TASK TO COMPLETE. Return the material below in full and exactly.

*-*-*

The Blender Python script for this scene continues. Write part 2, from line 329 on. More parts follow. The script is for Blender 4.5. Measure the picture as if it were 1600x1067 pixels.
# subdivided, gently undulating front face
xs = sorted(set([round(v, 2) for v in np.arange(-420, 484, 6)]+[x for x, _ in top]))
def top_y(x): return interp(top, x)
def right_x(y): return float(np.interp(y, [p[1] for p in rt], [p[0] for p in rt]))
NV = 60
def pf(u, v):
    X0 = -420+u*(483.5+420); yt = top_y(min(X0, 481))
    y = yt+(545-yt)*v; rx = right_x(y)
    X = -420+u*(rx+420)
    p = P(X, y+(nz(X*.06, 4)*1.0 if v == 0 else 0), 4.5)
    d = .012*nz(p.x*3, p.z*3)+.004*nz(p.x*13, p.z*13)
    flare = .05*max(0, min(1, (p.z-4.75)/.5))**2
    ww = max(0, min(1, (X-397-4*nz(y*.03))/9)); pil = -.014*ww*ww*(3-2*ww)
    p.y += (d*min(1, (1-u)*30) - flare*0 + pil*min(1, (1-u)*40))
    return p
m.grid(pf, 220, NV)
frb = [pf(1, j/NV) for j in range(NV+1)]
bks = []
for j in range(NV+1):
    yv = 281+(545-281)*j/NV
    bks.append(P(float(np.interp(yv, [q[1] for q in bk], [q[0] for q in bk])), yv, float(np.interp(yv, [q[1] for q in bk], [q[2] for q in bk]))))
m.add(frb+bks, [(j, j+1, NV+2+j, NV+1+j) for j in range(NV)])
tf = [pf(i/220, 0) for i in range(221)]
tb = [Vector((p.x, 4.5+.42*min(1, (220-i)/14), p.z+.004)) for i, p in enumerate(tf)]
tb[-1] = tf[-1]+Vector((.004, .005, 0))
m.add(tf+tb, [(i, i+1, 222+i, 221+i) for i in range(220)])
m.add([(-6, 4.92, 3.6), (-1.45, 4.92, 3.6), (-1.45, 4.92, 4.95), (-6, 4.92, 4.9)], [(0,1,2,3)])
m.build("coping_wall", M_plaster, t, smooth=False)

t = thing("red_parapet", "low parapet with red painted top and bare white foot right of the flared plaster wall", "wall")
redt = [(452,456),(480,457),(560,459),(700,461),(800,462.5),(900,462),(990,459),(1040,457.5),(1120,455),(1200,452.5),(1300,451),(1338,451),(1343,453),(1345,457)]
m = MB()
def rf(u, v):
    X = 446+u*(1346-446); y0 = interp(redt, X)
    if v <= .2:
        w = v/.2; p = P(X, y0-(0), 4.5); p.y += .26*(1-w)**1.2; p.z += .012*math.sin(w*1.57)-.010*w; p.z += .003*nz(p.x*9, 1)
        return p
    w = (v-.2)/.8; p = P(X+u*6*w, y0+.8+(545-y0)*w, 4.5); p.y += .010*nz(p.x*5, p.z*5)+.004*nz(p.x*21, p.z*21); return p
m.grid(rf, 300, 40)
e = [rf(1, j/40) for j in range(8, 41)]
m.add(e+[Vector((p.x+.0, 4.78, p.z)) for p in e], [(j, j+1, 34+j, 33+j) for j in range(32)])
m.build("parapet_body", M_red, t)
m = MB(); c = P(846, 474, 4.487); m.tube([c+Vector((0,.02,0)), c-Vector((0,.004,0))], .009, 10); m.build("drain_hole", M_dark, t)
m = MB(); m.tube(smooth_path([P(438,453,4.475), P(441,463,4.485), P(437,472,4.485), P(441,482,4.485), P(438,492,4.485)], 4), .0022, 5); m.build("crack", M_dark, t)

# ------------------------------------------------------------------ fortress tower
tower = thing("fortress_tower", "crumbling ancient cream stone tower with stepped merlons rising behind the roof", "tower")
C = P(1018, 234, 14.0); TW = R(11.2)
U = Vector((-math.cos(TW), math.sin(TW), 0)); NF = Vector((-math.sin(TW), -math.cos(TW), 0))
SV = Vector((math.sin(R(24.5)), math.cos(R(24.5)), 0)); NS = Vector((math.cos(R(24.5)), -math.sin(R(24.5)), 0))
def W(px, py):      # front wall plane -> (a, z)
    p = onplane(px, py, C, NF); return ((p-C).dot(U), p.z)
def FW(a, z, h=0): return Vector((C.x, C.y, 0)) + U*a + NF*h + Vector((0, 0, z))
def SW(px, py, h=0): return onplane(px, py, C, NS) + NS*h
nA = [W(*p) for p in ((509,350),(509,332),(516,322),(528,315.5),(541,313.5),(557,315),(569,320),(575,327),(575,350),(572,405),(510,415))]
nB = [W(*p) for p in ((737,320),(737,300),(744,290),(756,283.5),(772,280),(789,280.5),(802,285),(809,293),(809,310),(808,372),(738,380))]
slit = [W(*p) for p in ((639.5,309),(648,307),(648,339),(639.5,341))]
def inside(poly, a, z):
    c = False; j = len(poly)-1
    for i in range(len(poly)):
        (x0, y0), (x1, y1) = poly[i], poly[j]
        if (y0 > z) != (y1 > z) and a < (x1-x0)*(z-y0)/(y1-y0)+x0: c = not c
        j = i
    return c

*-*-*

THE OUTPUT.
The Blender Python script for this scene continues. Write part 2, from line 329 on. More parts follow. The script is for Blender 4.5. Measure the picture as if it were 1600x1067 pixels.
# subdivided, gently undulating front face
xs = sorted(set([round(v, 2) for v in np.arange(-420, 484, 6)]+[x for x, _ in top]))
def top_y(x): return interp(top, x)
def right_x(y): return float(np.interp(y, [p[1] for p in rt], [p[0] for p in rt]))
NV = 60
def pf(u, v):
    X0 = -420+u*(483.5+420); yt = top_y(min(X0, 481))
    y = yt+(545-yt)*v; rx = right_x(y)
    X = -420+u*(rx+420)
    p = P(X, y+(nz(X*.06, 4)*1.0 if v == 0 else 0), 4.5)
    d = .012*nz(p.x*3, p.z*3)+.004*nz(p.x*13, p.z*13)
    flare = .05*max(0, min(1, (p.z-4.75)/.5))**2
    ww = max(0, min(1, (X-397-4*nz(y*.03))/9)); pil = -.014*ww*ww*(3-2*ww)
    p.y += (d*min(1, (1-u)*30) - flare*0 + pil*min(1, (1-u)*40))
    return p
m.grid(pf, 220, NV)
frb = [pf(1, j/NV) for j in range(NV+1)]
bks = []
for j in range(NV+1):
    yv = 281+(545-281)*j/NV
    bks.append(P(float(np.interp(yv, [q[1] for q in bk], [q[0] for q in bk])), yv, float(np.interp(yv, [q[1] for q in bk], [q[2] for q in bk]))))
m.add(frb+bks, [(j, j+1, NV+2+j, NV+1+j) for j in range(NV)])
tf = [pf(i/220, 0) for i in range(221)]
tb = [Vector((p.x, 4.5+.42*min(1, (220-i)/14), p.z+.004)) for i, p in enumerate(tf)]
tb[-1] = tf[-1]+Vector((.004, .005, 0))
m.add(tf+tb, [(i, i+1, 222+i, 221+i) for i in range(220)])
m.add([(-6, 4.92, 3.6), (-1.45, 4.92, 3.6), (-1.45, 4.92, 4.95), (-6, 4.92, 4.9)], [(0,1,2,3)])
m.build("coping_wall", M_plaster, t, smooth=False)

t = thing("red_parapet", "low parapet with red painted top and bare white foot right of the flared plaster wall", "wall")
redt = [(452,456),(480,457),(560,459),(700,461),(800,462.5),(900,462),(990,459),(1040,457.5),(1120,455),(1200,452.5),(1300,451),(1338,451),(1343,453),(1345,457)]
m = MB()
def rf(u, v):
    X = 446+u*(1346-446); y0 = interp(redt, X)
    if v <= .2:
        w = v/.2; p = P(X, y0-(0), 4.5); p.y += .26*(1-w)**1.2; p.z += .012*math.sin(w*1.57)-.010*w; p.z += .003*nz(p.x*9, 1)
        return p
    w = (v-.2)/.8; p = P(X+u*6*w, y0+.8+(545-y0)*w, 4.5); p.y += .010*nz(p.x*5, p.z*5)+.004*nz(p.x*21, p.z*21); return p
m.grid(rf, 300, 40)
e = [rf(1, j/40) for j in range(8, 41)]
m.add(e+[Vector((p.x+.0, 4.78, p.z)) for p in e], [(j, j+1, 34+j, 33+j) for j in range(32)])
m.build("parapet_body", M_red, t)
m = MB(); c = P(846, 474, 4.487); m.tube([c+Vector((0,.02,0)), c-Vector((0,.004,0))], .009, 10); m.build("drain_hole", M_dark, t)
m = MB(); m.tube(smooth_path([P(438,453,4.475), P(441,463,4.485), P(437,472,4.485), P(441,482,4.485), P(438,492,4.485)], 4), .0022, 5); m.build("crack", M_dark, t)

# ------------------------------------------------------------------ fortress tower
tower = thing("fortress_tower", "crumbling ancient cream stone tower with stepped merlons rising behind the roof", "tower")
C = P(1018, 234, 14.0); TW = R(11.2)
U = Vector((-math.cos(TW), math.sin(TW), 0)); NF = Vector((-math.sin(TW), -math.cos(TW), 0))
SV = Vector((math.sin(R(24.5)), math.cos(R(24.5)), 0)); NS = Vector((math.cos(R(24.5)), -math.sin(R(24.5)), 0))
def W(px, py):      # front wall plane -> (a, z)
    p = onplane(px, py, C, NF); return ((p-C).dot(U), p.z)
def FW(a, z, h=0): return Vector((C.x, C.y, 0)) + U*a + NF*h + Vector((0, 0, z))
def SW(px, py, h=0): return onplane(px, py, C, NS) + NS*h
nA = [W(*p) for p in ((509,350),(509,332),(516,322),(528,315.5),(541,313.5),(557,315),(569,320),(575,327),(575,350),(572,405),(510,415))]
nB = [W(*p) for p in ((737,320),(737,300),(744,290),(756,283.5),(772,280),(789,280.5),(802,285),(809,293),(809,310),(808,372),(738,380))]
slit = [W(*p) for p in ((639.5,309),(648,307),(648,339),(639.5,341))]
def inside(poly, a, z):
    c = False; j = len(poly)-1
    for i in range(len(poly)):
        (x0, y0), (x1, y1) = poly[i], poly[j]
        if (y0 > z) != (y1 > z) and a < (x1-x0)*(z-y0)/(y1-y0)+x0: c = not c
        j = i
    return c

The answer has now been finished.